With one in three of our men incarcerated or on probation or parole, the prison industrial complex affects all of our families and communities in ways that no others are affected in America. We are faced with a state of emergency when our men are being shipped to far away prison in numbers that rival South Africa’s incarceration rates at the peak of the racist apartheid government. Where do we turn when our men come home socially, economically, and politically disenfranchised? Do we continue to support and promote a system that has effectively eliminated a third of our men’s voting rights and ability to participate in the political process? I move that we begin to dialogue about our political alternatives considering that we (Black men) have been effectively reintroduced to the relationship that our sharecropping forefathers had with the U.S. Government.
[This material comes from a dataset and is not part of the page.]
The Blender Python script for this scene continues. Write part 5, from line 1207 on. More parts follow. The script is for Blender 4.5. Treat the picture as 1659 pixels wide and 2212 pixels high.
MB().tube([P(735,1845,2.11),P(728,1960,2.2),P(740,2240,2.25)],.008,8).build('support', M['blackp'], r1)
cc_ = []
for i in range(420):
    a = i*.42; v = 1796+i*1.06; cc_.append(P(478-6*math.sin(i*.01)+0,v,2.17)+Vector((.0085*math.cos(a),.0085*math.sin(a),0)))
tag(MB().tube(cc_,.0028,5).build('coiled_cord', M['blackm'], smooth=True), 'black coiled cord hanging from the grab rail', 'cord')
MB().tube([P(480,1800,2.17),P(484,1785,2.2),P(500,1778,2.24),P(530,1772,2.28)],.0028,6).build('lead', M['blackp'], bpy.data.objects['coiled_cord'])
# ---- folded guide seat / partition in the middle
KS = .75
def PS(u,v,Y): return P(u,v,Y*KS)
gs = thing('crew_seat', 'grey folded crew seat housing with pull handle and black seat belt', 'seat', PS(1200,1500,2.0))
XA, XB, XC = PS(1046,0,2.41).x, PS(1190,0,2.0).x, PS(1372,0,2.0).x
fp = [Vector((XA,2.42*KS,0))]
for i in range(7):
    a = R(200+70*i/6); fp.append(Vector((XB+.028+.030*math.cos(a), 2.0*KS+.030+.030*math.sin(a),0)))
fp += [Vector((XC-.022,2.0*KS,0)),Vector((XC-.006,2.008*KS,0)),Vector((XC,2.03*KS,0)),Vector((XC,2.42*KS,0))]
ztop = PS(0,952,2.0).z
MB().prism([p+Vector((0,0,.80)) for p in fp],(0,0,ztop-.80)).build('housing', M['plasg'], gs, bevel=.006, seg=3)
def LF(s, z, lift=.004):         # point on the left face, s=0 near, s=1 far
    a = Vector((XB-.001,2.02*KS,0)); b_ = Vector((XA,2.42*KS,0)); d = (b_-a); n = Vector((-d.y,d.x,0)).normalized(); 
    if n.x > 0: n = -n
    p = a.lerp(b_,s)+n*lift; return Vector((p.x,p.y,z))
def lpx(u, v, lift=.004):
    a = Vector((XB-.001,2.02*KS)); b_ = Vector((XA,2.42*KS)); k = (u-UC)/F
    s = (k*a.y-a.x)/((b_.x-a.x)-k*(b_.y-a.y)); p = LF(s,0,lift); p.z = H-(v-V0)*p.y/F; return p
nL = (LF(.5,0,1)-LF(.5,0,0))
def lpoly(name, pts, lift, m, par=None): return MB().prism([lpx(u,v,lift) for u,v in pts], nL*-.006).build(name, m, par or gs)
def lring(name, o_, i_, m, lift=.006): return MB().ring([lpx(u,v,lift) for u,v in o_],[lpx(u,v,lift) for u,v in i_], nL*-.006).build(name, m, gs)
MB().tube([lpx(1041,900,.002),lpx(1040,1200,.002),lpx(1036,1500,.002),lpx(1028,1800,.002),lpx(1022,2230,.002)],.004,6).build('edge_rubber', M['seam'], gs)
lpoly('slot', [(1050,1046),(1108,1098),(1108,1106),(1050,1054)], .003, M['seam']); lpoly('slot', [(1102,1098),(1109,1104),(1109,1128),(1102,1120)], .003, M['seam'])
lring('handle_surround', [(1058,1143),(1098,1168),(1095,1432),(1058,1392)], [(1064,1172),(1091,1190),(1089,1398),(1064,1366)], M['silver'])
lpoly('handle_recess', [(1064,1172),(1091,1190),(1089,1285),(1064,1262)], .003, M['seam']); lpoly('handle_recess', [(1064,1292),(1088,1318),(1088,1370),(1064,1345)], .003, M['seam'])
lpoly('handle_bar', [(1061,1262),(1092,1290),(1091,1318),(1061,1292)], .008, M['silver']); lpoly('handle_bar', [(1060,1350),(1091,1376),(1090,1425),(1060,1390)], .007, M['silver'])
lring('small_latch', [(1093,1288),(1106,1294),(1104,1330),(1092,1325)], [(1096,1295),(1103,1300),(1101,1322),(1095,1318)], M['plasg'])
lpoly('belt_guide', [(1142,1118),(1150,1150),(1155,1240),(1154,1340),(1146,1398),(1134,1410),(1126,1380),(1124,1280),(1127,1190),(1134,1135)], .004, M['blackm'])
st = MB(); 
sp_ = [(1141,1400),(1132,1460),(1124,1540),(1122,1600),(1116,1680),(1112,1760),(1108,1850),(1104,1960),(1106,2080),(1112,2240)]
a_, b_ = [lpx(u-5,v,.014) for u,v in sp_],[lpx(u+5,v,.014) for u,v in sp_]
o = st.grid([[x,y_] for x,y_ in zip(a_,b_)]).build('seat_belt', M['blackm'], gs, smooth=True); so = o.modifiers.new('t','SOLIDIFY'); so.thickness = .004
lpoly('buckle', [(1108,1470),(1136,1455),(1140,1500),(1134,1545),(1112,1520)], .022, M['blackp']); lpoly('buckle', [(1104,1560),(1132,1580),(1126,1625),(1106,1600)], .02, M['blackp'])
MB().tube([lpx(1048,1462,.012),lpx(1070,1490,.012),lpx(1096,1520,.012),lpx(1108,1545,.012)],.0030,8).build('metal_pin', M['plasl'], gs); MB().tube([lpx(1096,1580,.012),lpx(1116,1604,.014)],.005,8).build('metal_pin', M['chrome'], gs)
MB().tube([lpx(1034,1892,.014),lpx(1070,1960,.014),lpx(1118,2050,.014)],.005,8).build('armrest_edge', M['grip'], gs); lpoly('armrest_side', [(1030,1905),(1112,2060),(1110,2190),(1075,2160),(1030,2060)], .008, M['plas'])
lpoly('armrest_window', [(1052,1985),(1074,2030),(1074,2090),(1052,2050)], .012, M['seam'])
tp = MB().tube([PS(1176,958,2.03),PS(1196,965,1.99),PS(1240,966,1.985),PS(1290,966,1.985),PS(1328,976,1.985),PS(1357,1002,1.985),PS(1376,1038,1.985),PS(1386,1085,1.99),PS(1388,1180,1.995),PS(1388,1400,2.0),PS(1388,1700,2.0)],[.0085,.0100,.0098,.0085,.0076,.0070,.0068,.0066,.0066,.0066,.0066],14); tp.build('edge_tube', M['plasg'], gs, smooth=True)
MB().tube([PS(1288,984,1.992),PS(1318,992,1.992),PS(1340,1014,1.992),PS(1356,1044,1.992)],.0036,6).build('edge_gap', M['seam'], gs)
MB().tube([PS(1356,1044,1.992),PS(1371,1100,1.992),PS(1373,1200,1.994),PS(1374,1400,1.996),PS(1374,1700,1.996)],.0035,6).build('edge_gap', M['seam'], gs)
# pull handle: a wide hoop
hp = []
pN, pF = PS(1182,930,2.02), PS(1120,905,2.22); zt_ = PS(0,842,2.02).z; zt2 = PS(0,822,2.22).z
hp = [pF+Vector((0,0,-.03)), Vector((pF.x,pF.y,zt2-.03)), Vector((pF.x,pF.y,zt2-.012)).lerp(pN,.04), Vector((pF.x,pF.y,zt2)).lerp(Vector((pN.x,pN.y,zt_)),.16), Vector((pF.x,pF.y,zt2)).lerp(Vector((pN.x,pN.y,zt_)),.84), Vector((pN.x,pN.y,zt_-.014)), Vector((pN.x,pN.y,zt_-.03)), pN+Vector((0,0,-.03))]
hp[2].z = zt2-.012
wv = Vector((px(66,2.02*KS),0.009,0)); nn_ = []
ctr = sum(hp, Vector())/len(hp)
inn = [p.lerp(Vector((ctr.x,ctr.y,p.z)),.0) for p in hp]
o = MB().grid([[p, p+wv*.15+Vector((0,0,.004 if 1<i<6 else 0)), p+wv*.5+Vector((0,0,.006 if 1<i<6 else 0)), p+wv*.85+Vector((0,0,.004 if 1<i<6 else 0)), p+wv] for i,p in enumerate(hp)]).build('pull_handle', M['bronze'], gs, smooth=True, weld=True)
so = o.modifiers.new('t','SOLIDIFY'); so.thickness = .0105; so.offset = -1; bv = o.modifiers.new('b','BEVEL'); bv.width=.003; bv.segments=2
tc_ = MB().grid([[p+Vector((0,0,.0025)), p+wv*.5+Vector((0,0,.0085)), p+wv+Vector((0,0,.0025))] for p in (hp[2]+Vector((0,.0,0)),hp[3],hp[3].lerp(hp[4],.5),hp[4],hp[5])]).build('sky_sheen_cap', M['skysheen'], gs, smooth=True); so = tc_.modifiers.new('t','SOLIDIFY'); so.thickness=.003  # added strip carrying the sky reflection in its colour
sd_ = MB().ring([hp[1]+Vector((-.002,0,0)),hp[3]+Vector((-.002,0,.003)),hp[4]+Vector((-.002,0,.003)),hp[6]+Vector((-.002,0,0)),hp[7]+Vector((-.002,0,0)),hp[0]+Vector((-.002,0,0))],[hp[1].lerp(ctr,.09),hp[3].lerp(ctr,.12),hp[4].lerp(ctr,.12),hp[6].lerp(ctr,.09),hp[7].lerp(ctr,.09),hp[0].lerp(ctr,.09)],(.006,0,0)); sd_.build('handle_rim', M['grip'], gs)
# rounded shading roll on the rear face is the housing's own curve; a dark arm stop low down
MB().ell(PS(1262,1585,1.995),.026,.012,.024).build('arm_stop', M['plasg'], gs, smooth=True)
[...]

We return from prison seeking employment, freedom, and opportunities but only find rejection, discrimination, and stereotypes. Black men who are convicted felons (which are not a minority mind you) face a type of stress that would drive the average American insane. The fear and self-esteem issues alone are enough to destroy a person’s ability to succeed in under this system not to mention the trauma associated with his inability to find (and maintain) stable employment or political status has on his relationships in the community whereupon he lives. Upon release the prisoner is set free from one prison and transitioned instantaneously into another by which he is intended to fail and return to the other.

The solution: well the solution is multi tiered and requires the returning prisoner to first begin a process by which his self-esteem is rebuilt and strengthened. This man returning from prison must educate himself in the science of self; meaning that he must build his self esteem and courage by studying examples of other Black men whom overcame tremendous odds to find freedom and success. Imagine a man whom studies and molds himself after the likes of men such as El Hajj Malik Shabazz, W.E.B. Dubois, Huey Newton, and David Walker and the phenomenal potential that this man will possess after such study. We must remember that the society in which we live There exist a void in the spirits of Black men that we can never fill with jobs, money, or Black presidents. This void is what exists after generations of men and women are destroyed and subjugated to the extent that they develop a hatred for their own Black selves. In order to find liberation, justice, and freedom outside of the prison walls we must explore and exploit all political resources including Nationalism, Socialism, and other means that alert the international attention of the conditions under which Black men live here in America. Ultimately “to be free or not to be free” should be the political statement for Black men in 2009. With Barak Obama winning the Presidency and the political scene “appearing” primed for change, it is to be seen whether or not the change that is awaited will affect those who struggle to survive at the bottom a nation that appears to ignore the severity of their situation.